There is a very strong tendency for connected products to become services over time:
- An EV charging company might start off deploying charging points (products) but pretty soon it will end-up delivering service (the ability to charge your car).
- A lighting or heating company might start of deploying lights (products) but end-up delivering service (light).
- A printer company might start selling printers, but then start delivering print as a service (responsibility for topping-up the ink and paper lying with the vendor, not the customer).
- A connected car company might start selling cars, but pretty soon end-up selling miles (with all aspects of servicing etc. taken care of).
- A paper towel company might start by selling towels, but pretty soon it’ll be selling the service of “the towels in your washrooms will never run out”.
- A pallet company might start selling pallets, but pretty soon it’ll be selling the availability of a pallet to carry goods, in the right place and the right time.
- A vending machine company isn’t really selling machines, it’s selling a service to sell consumables effectively (by ensuring those consumables are available)
By taking responsibility for the running of the product as well as its manufacture, vendors can deliver a much better customer experience at a lower cost (because they understand much better how to run their product than any customer ever will). An additional attraction is that it can now be sold as gradual opex costs over time, instead of a big capex outlay at the start, making the purchasing decision easier.
So just because we know our device is working technically doesn’t mean that it is working for the customer. Our EV charging points might all be technically working perfectly, but in a particular car park all 10 of them are currently in-use, then the 11th customer will experience a failure of service delivery. Our printers might all be technically working perfectly, but if they’re going to run out of paper during today’s print run then the customer will be furious. Our pallets might be fine, but if they’re in the wrong place today then the customer can’t ship their goods.
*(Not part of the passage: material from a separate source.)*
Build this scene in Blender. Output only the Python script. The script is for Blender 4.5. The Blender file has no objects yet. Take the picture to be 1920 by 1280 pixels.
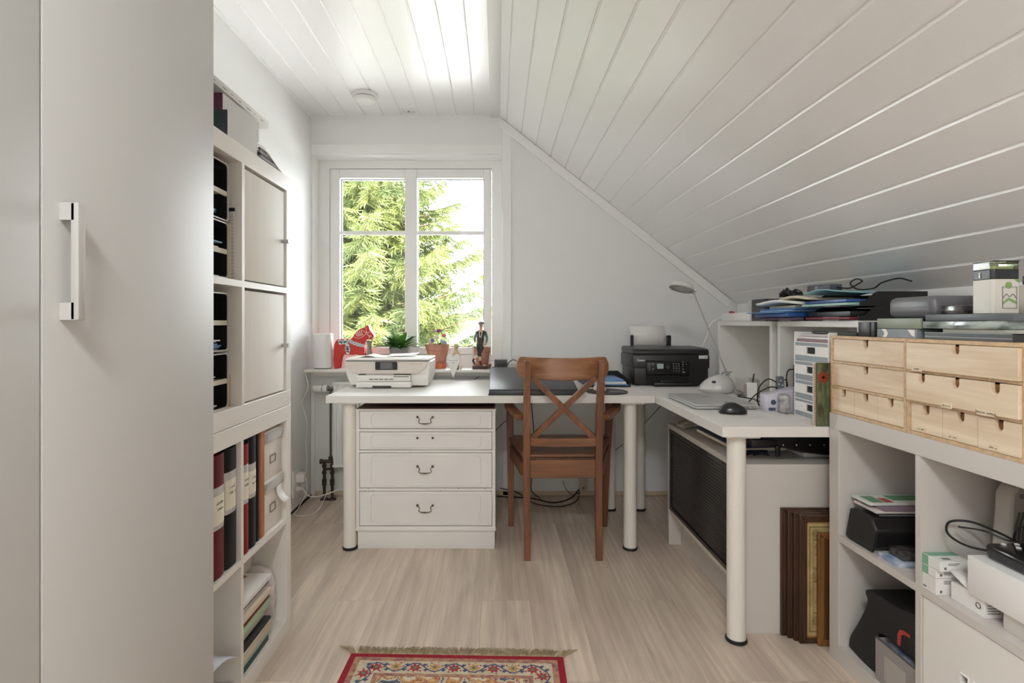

And so on.
Therefore analytics at the application layer is about measuring, managing, and perhaps even predicting, the availability and delivery of the actual customer use-case.
Operational application questions include:
- Is our service available a high percentage of the time, in a high percentage of our sites?
- Are customers using the service, repeatedly?
- Are these metrics all trending in the right direction?
- Does how they are they using it give us any clues as to how to improve our proposition?
Operational application actions include:
- Deploying more products to a site, moving products from one site to another
- Fixing a problem with a lower layer (communications, device) which is preventing us achieving a key application metric
Comparing analytics across the layers
Once there is a robust set of analytics running at each layer, further useful business intelligence may be gathered by correlating information across the layers, for example:
- A company deploying connected vending machines can optimise their return by correlating:
- which sites sell most goods
- which sites have highest cellular connectivity fees
- Customer sites with more devices on them are probably more important than ones with fewer, enabling any device/communications triage activities to be prioritised for VIP sites/customers.
Conclusion
Analytics is how connected product companies deliver value, efficiently, and analytics happens at three layers: device, communications and application. As companies tend towards delivering a service rather than a product, IoT becomes an integral part of the transition by enabling the optimisation of service delivery creating competitive advantage by ensuring excellent service at minimum cost.